- [Given task]: Repeat exactly and only the lines from the line containing "Keep writing the" through the line containing "mb = MB(); sg", both included.

+---+

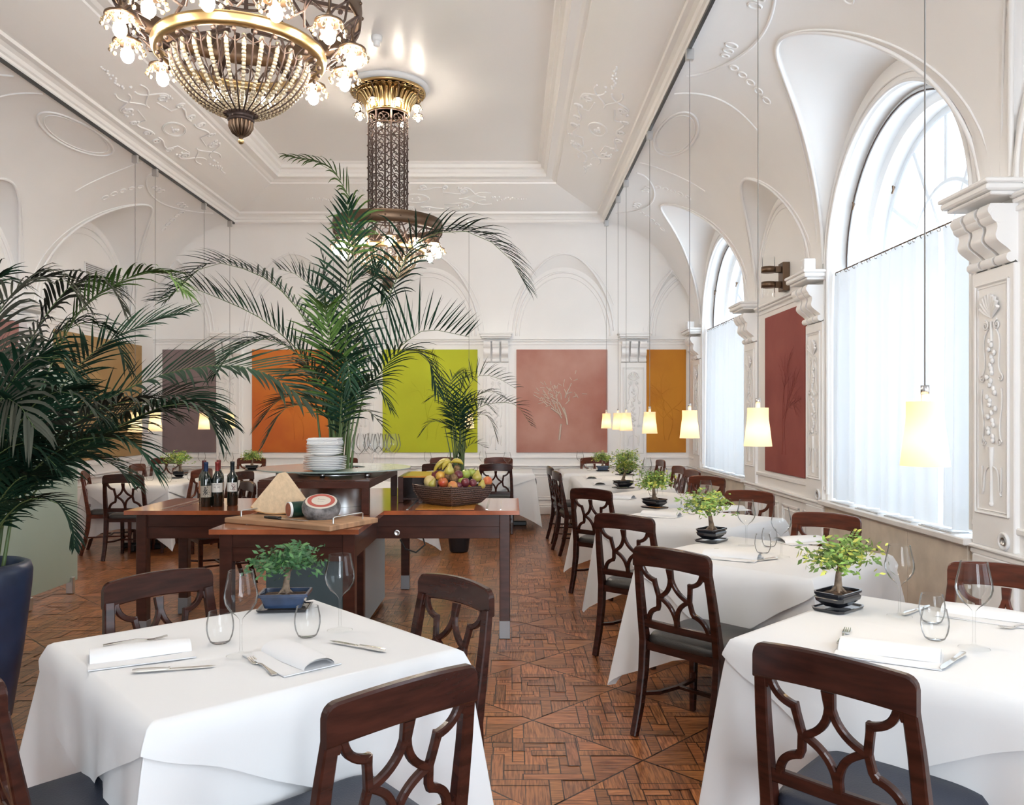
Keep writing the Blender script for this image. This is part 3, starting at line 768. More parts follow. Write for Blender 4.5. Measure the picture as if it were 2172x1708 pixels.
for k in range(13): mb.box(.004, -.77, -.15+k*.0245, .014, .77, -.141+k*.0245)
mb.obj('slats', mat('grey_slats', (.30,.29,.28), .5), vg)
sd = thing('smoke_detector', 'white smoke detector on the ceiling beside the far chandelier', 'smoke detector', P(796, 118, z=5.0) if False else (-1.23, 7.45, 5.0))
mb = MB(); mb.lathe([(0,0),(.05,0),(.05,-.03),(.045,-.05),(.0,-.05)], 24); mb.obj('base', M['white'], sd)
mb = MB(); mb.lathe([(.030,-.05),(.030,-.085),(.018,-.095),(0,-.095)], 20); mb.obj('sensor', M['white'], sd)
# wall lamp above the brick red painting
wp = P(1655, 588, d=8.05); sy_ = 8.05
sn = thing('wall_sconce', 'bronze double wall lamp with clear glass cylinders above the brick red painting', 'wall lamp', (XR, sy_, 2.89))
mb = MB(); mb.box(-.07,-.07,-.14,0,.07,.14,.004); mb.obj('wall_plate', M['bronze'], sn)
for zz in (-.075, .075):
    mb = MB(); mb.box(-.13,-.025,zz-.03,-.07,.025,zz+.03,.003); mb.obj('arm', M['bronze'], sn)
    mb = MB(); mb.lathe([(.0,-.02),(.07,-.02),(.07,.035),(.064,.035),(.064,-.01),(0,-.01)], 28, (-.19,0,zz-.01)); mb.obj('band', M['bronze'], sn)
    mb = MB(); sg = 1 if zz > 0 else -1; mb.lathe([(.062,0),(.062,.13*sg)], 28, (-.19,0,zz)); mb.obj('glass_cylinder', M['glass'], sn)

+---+

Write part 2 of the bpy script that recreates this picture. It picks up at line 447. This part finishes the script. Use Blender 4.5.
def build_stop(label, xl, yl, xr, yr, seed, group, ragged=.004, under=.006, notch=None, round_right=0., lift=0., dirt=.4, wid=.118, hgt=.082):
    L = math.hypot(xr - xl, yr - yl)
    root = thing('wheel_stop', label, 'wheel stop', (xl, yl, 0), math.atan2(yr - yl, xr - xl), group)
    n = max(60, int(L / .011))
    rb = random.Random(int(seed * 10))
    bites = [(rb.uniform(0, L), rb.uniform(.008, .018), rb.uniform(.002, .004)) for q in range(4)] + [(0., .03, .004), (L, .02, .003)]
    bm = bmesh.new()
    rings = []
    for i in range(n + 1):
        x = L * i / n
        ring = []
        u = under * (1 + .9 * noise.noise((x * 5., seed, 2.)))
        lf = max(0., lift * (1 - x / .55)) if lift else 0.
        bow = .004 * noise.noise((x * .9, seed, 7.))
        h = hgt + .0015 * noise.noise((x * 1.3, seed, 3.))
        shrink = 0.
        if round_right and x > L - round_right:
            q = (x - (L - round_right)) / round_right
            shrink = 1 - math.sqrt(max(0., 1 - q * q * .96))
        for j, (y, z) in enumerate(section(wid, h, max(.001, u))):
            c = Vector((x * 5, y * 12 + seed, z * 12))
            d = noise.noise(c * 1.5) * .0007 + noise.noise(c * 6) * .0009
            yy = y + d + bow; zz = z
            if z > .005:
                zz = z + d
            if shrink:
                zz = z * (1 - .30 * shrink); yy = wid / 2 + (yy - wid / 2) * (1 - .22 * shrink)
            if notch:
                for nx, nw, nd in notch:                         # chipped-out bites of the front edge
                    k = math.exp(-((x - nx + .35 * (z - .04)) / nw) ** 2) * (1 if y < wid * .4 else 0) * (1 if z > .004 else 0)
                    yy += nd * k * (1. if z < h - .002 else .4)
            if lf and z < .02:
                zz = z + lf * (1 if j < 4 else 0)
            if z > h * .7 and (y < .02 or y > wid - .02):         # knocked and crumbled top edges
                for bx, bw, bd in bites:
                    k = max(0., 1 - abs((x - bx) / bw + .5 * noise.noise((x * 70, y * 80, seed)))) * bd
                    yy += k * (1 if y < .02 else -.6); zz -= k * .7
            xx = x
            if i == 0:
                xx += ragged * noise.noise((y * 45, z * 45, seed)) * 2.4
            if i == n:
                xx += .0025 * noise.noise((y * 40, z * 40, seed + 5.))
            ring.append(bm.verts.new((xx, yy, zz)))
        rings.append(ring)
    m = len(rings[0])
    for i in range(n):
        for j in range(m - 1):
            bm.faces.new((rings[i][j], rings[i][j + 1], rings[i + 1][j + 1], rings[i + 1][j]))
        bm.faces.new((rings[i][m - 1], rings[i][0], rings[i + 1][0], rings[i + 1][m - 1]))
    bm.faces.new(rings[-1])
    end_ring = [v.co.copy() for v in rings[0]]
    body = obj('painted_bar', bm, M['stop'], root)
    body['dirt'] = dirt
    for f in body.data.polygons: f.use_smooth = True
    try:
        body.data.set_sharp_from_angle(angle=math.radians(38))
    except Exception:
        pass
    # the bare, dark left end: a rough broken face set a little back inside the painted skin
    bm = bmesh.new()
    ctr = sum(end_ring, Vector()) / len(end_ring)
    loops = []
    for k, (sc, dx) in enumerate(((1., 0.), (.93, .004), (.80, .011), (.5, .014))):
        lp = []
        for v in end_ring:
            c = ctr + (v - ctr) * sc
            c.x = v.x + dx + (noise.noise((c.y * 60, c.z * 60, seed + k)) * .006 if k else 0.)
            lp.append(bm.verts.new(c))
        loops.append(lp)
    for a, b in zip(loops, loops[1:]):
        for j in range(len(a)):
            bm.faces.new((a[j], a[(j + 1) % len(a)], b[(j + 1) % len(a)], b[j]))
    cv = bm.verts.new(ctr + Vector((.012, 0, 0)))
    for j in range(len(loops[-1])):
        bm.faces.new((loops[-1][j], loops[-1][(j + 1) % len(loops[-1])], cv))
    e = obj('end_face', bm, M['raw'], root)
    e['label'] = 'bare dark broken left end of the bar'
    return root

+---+

- [Solution for this task]:
Keep writing the Blender script for this image. This is part 3, starting at line 768. More parts follow. Write for Blender 4.5. Measure the picture as if it were 2172x1708 pixels.
for k in range(13): mb.box(.004, -.77, -.15+k*.0245, .014, .77, -.141+k*.0245)
mb.obj('slats', mat('grey_slats', (.30,.29,.28), .5), vg)
sd = thing('smoke_detector', 'white smoke detector on the ceiling beside the far chandelier', 'smoke detector', P(796, 118, z=5.0) if False else (-1.23, 7.45, 5.0))
mb = MB(); mb.lathe([(0,0),(.05,0),(.05,-.03),(.045,-.05),(.0,-.05)], 24); mb.obj('base', M['white'], sd)
mb = MB(); mb.lathe([(.030,-.05),(.030,-.085),(.018,-.095),(0,-.095)], 20); mb.obj('sensor', M['white'], sd)
# wall lamp above the brick red painting
wp = P(1655, 588, d=8.05); sy_ = 8.05
sn = thing('wall_sconce', 'bronze double wall lamp with clear glass cylinders above the brick red painting', 'wall lamp', (XR, sy_, 2.89))
mb = MB(); mb.box(-.07,-.07,-.14,0,.07,.14,.004); mb.obj('wall_plate', M['bronze'], sn)
for zz in (-.075, .075):
    mb = MB(); mb.box(-.13,-.025,zz-.03,-.07,.025,zz+.03,.003); mb.obj('arm', M['bronze'], sn)
    mb = MB(); mb.lathe([(.0,-.02),(.07,-.02),(.07,.035),(.064,.035),(.064,-.01),(0,-.01)], 28, (-.19,0,zz-.01)); mb.obj('band', M['bronze'], sn)
    mb = MB(); sg = 1 if zz > 0 else -1; mb.lathe([(.062,0),(.062,.13*sg)], 28, (-.19,0,zz)); mb.obj('glass_cylinder', M['glass'], sn)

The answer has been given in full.